También de aquellos años data su activa presencia en la sección «Humordécima» del semanario humorístico Melaíto, donde dio a conocer una faceta de su quehacer que tal vez haya debido explotar más: la décima jocosa.

La inquieta y lúcida promoción de los ochenta, que tuvo un importante azimut en Villa Clara, lo reconoció y aceptó como miembro activo de un debate estratégico donde se trataban de precisar límites temáticos menos atenazantes para la poesía, solo concretables tras una evolución radical de las instituciones en pos de ganar el protagonismo para los procesos creativos y sus gestores.
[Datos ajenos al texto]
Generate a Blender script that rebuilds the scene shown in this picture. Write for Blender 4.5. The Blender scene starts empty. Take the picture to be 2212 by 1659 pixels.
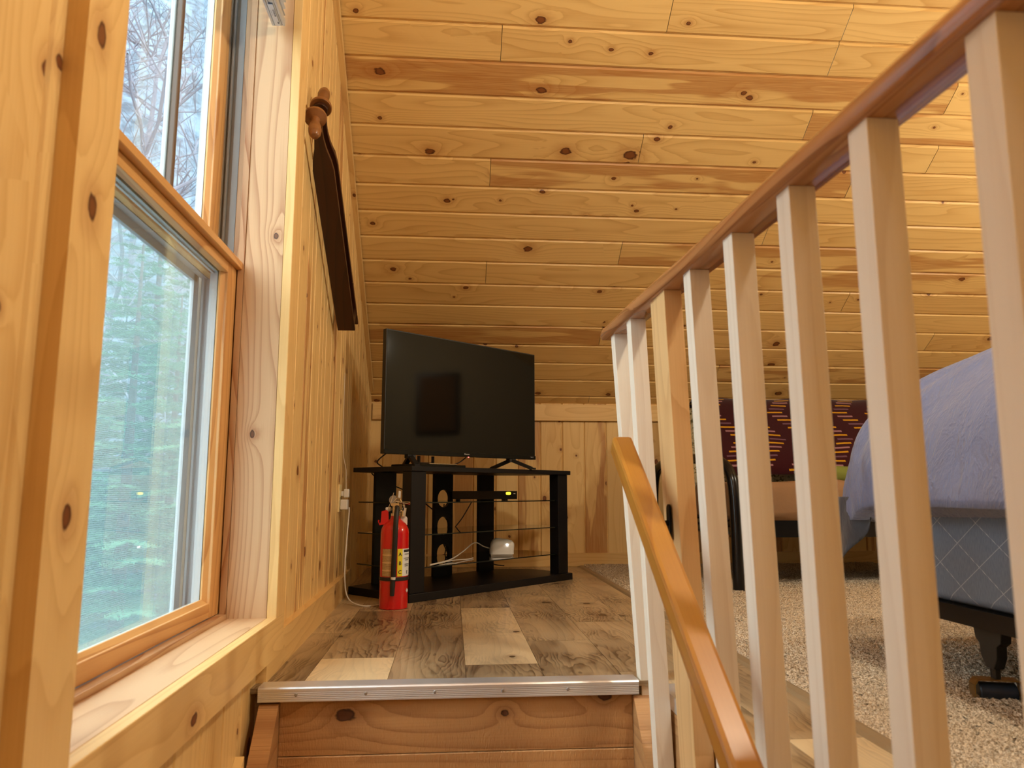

Aquel señor algo viejo, con una humildad enorme, nunca usufructuó el tono autoritario ni acudió al pedestre paternalismo al que su edad hubiera podido desviarlo. En aquellas discusiones —de corte más riguroso que la vivida en Camajuaní— Leoncio aportó razonamientos de peso, razón por lo cual conquistó el respeto de sus interlocutores.

Sabemos con certeza que este poeta dejó una copiosa obra inédita, donde conviven entre otros: la décima, el soneto, el verso libre, la poesía para niños y el ensayo didáctico. En el número 41 de la revista Signos, publicado en 1995, se da una breve muestra de esa producción:

Mulata de piel lavada,
de ojos negros, expresivos,
hermosos, inquisitivos
y de brillante mirada.
Cintura privilegiada
con un ritmo de armonía,
no adivino todavía
si en tu femenil derroche
está cerrando la noche
o está amaneciendo el día.

Los cien años pueden ser un buen pretexto para tratar de establecer editorialmente, desde las casas con sede en la provincia o cualquier otro espacio, el balance y los aportes finales de la obra de este hombre que, no sé si con octavo o con más grados, supo comprender en su momento que la poesía, ese fenómeno de bordes inasibles e imprecisos, responde a lógicas y concordancias ajenas a lo evidente.

Santa Clara, 13 de diciembre de 2007

Notas:

1El poema en cuestión no tiene título y en el libro Éditos e inéditos (Editorial Capiro, 2003) el investigador René Batista Moreno cuenta la anécdota del rescate del texto, que a su vez le relatara el propio Díaz Abreu, quien —decía— se empeñó en titular el poema como "El viejo gordo". Por su brevedad y en aras de que el lector comprenda mejor la razón del debate que desató entre los decimistas, lo transcribo: El viejo gordo / distrae una espiroqueta /detenida y sangrante / sobe un tabaco / de color consagrado. / El fémur de una rosa /grita, golpea /en marejada de yodo / mientras el tabaco / sobre el cuello / de la botella / recita un poema de Elliot.
2En el título original dice «tocoloro» y no tocororo, como es correcto. Al respecto le escuché decir muchas veces a Leoncio que lo había puesto de esa forma para dejarlo tal y como lo dicen los campesinos.